Gazprom and Dutch Discuss LNG, Nord Stream
Gazprom and Dutch state-owned gas grid operator Gasunie met June 17 to discuss areas of their collaboration, including a Framework Agreement on cooperation in the small-scale LNG sector signed in July 2015, as well as the Nord Stream-1 pipeline in which both are shareholders.
Gazprom said it exported some 20bn m3 via Nord Stream from January 1 to June 16 this year, 25% more than in the same period of 2015. Dutch Gasunie elected not to participate in the Gazprom-led Nord Stream-2 project, which signed up Shell, Engie, OMV, Uniper and Wintershall as partners.
The existing Nord Stream pipeline has 55bn m3/yr capacity and connects Russia to Germany under the Baltic Sea; it is 51%-controlled by Gazprom, Wintershall, E.ON, Gasunie and Engie are its partners.

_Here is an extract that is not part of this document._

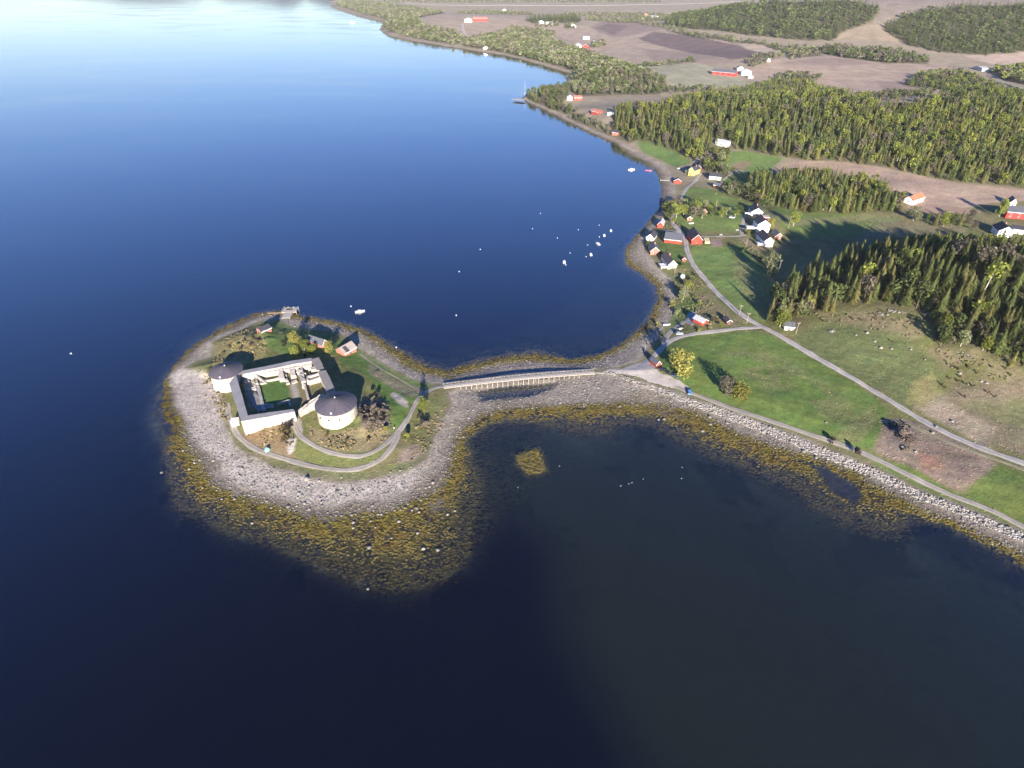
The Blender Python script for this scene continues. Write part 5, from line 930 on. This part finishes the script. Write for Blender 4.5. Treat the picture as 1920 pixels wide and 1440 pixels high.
# woods
def scatter(L, sp, hrange, kinds, seed, dens=1.0, clear=()):
    P = np.array(gpoly(L)); g = np.random.default_rng(seed); x0, y0 = P.min(0); x1, y1 = P.max(0)
    A, B = np.meshgrid(np.arange(x0, x1, sp), np.arange(y0, y1, sp)); A = (A+g.uniform(-.45, .45, A.shape)*sp).ravel(); B = (B+g.uniform(-.45, .45, B.shape)*sp).ravel()
    k = (sdist(A, B, P) > g.uniform(-1, 2, A.shape)) & (g.uniform(size=A.shape) < dens) & (zat(A, B) > .8)
    for cpx, cpy, cr in clear:
        c = gp(cpx, cpy); k &= np.hypot(A-c[0], B-c[1]) > cr
    A, B = A[k], B[k]; nz_ = fbm(A, B, 45, seed, 2); out = []
    names = [q[0] for q in kinds]; wts = np.array([float(q[1]) for q in kinds])
    for x_, y_, q in zip(A, B, nz_):
        ww = wts.copy(); ww[0] *= max(.15, 1+(q-.5)*3.5); ww /= ww.sum(); out.append((x_, y_, g.uniform(*hrange), names[g.choice(len(names), p=ww)]))
    return out
MIX = [('spruce',6),('olive',3.2),('green',.8),('birch',.55),('bare',.35)]; EDG = [('birch',3),('green',3),('bare',2),('grey',2),('spruce',1)]; SPO = [('spruce',9),('olive',1)]
W = []
W += scatter(WOODS[0], 4.9, (7, 18.5), MIX, 3, .92, [(1488,617,9),(1655,588,8),(1720,600,7)])
W += scatter(WOODS[1], 4.5, (7, 12), EDG, 4, .8, [(1488,617,9)])
W += scatter(WOODS[2], 4.6, (6, 11), EDG, 5, .6)
W += scatter(WOODS[3], 4.6, (10, 17), MIX, 6, .9, [(1686,378,10)])
W += scatter(WOODS[4], 5, (6, 10), EDG, 7, .85, [(1343,352,7)])
W += scatter(WOODS[5], 5.2, (7, 12), EDG, 8, .75, [(1305,305,8),(1350,275,9)])
W += scatter(WOODS[6], 6.2, (9, 17), [('spruce',6),('olive',3),('green',1.2),('birch',1.2),('bare',.6)], 9, .93, [(1350,275,15),(1306,237,11),(1115,215,15)])
W += scatter(WOODS[7], 7, (8, 14), [('spruce',3),('green',2),('birch',1),('bare',1)], 10, .7)
W += scatter(WOODS[8], 8, (9, 14), EDG, 11, .8)
W += scatter(WOODS[9], 6.5, (8, 14), [('spruce',3),('green',3),('bare',2)], 12, .8, [(1077,188,14)])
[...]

On small-scale LNG, Gasunie and Gazprom discussed a pilot project for the construction of a small-scale loading terminal in the German Baltic port of Rostock to receive, store and ship LNG for use as a bunker and vehicle fuel.
The first LNG bunkering operation at Rostock was performed on February 27 by Gazprom subsidiary Gazprom Germania, which said this was the first time a ship was fueled with LNG in the southern Baltic. LNG was transported to Rostock by road tanker. The ship bunkered was the MV Greenland, a Norwegian-owned cement carrier built last year by Dutch shipyard Ferus Smit.
Gasunie and Dutch oil terminals company Vopak jointly own the 12bn m3/yr Gate LNG import terminal at Rotterdam, which is now building a 'break-bulk facility' to expand its existing provision to the bunkering and road-trucking sectors. These sectors will be promoted next week from June 20-22 through an EU-funded conference in Rotterdam.
Gasunie CEO Han Fennema in St Petersburg (Photo credit: Gazprom)
Gasunie has cooperation agreements on small-scale LNG with other companies, and likewise Gazprom has such an arrangement too with Belgian gas grid and LNG terminal operator Fluxys. LNG 'break-bulk facilities' are being developed too in Belgium: by Engie at Antwerp, and Fluxys at Zeebrugge.